Fight Fire with Fire: Towards Robust Graph Neural Networks on Dynamic Graphs Via Actively Defense

Graph neural networks (GNNs) have achieved great success on various graph tasks. However, recent studies have revealed that GNNs are vulnerable to injective attacks. Due to the openness of platforms, attackers can inject malicious nodes with carefully designed edges and node features, making GNNs misclassify the labels of target nodes. To resist such adversarial attacks, recent researchers propose GNN defenders. They assume that the attack patterns have been known, e.g., attackers tend to add edges between dissimilar nodes. Then, they remove edges between dissimilar nodes from attacked graphs, aiming to alleviate the negative impact of adversarial attacks.

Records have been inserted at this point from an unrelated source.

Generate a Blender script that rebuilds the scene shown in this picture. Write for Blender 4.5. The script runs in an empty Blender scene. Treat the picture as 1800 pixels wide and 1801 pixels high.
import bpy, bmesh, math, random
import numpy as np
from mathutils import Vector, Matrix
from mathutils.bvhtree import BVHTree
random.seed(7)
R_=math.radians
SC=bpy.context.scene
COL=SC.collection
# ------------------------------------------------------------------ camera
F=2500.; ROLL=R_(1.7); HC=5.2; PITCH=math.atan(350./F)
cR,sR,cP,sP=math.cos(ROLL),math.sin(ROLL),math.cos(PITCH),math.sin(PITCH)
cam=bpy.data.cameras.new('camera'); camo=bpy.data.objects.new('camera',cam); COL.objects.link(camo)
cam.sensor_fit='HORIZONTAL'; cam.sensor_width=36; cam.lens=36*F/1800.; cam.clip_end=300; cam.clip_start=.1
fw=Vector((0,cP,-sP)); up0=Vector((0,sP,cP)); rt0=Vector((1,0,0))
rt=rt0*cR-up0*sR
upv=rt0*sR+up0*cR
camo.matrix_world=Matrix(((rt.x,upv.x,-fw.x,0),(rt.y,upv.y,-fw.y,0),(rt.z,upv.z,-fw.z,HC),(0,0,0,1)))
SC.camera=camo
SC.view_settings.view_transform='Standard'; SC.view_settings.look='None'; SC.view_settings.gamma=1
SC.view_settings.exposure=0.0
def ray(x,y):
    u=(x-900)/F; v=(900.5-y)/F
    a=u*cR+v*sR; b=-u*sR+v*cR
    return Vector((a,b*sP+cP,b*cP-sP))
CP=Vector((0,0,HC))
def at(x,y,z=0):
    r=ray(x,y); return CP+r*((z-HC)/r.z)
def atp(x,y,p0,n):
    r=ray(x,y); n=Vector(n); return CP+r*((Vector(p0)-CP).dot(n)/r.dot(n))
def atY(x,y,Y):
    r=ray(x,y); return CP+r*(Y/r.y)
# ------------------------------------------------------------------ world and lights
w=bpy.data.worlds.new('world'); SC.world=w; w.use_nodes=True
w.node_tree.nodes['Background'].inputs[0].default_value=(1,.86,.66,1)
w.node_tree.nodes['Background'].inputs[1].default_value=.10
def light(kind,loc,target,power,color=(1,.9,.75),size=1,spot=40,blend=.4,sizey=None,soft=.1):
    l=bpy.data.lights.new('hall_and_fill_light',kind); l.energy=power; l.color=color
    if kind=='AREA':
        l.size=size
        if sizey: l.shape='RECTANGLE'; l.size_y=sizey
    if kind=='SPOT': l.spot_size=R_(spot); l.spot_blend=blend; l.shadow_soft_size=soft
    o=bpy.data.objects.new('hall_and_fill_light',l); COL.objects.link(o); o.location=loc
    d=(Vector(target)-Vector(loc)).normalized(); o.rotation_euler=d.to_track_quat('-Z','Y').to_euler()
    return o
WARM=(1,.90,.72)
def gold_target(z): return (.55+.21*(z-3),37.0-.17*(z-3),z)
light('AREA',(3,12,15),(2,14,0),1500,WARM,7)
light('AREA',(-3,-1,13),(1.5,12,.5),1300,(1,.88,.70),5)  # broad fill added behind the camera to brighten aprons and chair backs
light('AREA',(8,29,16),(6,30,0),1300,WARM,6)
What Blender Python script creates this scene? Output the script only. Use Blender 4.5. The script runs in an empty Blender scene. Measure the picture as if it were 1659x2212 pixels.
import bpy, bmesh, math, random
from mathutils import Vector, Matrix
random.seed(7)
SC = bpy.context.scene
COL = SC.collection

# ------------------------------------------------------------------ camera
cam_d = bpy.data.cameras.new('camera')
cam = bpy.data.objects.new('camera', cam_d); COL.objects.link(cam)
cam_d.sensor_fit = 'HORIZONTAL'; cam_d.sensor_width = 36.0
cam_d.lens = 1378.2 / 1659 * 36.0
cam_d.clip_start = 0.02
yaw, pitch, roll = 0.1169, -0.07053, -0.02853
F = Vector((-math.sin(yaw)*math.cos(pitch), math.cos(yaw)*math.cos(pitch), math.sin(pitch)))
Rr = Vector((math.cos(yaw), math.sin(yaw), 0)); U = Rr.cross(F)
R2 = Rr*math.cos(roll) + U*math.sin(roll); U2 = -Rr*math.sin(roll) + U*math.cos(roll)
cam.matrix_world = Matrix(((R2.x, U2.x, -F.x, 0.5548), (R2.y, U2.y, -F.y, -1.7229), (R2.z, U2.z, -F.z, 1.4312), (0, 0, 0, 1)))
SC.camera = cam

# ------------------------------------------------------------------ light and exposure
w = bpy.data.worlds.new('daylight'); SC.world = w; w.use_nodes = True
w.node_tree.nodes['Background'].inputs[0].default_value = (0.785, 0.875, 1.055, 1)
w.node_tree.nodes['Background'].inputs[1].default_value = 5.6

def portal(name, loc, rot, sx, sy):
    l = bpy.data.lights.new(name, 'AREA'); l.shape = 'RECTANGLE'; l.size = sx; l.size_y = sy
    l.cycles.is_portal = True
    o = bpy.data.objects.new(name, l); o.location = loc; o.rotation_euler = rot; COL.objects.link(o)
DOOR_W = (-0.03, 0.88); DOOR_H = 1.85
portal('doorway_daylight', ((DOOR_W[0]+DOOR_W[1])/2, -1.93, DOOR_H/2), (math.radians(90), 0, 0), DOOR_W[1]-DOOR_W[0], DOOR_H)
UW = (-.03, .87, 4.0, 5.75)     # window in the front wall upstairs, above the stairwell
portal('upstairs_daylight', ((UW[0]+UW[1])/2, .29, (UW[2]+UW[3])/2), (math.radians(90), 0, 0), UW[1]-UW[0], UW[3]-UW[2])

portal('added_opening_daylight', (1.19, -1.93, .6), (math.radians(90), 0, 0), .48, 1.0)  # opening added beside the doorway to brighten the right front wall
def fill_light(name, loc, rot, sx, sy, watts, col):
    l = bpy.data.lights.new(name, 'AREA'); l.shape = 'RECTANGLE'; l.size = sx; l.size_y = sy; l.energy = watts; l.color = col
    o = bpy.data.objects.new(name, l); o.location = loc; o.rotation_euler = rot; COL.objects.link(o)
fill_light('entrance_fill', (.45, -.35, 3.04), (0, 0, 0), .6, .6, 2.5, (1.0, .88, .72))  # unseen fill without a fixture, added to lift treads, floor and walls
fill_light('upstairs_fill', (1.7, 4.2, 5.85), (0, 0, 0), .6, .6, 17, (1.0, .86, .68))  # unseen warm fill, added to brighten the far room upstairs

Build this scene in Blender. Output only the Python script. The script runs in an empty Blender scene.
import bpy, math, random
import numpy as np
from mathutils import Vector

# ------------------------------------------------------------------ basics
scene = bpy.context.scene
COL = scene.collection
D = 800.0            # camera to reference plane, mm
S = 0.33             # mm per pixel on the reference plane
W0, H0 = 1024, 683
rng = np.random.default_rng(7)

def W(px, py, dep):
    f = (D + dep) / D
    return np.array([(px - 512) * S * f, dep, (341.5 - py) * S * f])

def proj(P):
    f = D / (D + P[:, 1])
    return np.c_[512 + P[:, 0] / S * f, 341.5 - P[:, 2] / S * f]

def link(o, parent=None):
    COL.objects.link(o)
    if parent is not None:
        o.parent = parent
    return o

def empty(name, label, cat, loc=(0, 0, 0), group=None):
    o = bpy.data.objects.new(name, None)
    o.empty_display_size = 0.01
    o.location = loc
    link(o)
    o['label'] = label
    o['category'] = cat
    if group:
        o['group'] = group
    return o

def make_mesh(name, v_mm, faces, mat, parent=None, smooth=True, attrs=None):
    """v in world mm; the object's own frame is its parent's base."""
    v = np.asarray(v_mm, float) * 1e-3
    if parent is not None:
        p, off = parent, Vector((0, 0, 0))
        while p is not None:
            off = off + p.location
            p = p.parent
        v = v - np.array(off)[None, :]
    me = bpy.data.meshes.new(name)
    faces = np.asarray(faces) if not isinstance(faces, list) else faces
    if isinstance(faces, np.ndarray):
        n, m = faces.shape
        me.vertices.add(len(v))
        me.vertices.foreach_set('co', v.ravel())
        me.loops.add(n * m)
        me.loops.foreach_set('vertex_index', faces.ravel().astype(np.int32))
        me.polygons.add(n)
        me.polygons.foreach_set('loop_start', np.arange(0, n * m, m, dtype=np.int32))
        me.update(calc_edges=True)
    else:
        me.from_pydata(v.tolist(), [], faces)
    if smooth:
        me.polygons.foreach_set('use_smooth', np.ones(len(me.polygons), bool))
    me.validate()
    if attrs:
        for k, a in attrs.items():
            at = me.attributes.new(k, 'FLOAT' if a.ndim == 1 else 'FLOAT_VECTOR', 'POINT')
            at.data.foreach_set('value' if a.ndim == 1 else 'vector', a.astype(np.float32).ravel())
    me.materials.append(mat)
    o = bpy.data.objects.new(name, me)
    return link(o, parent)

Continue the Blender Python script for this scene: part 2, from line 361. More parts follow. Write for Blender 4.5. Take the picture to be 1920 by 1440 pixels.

Nevertheless, on dynamic graphs, attackers can change their attack strategies at different times, making existing passive GNN defenders that are passively designed for specific attack patterns fail to resist attacks. In this paper, we propose a novel active GNN defender for dynamic graphs, namely ADGNN, which actively injects guardian nodes to protect target nodes from effective attacks. Specifically, we first formulate an active defense objective to design guardian node behaviors. This objective targets to disrupt the prediction of attackers and protect easily attacked nodes, thereby preventing attackers from generating effective attacks. Then, we propose a gradient-based algorithm with two acceleration techniques to optimize this objective. Extensive experiments on four real-world graph datasets demonstrate the effectiveness of our proposed defender and its capacity to enhance existing GNN defenders.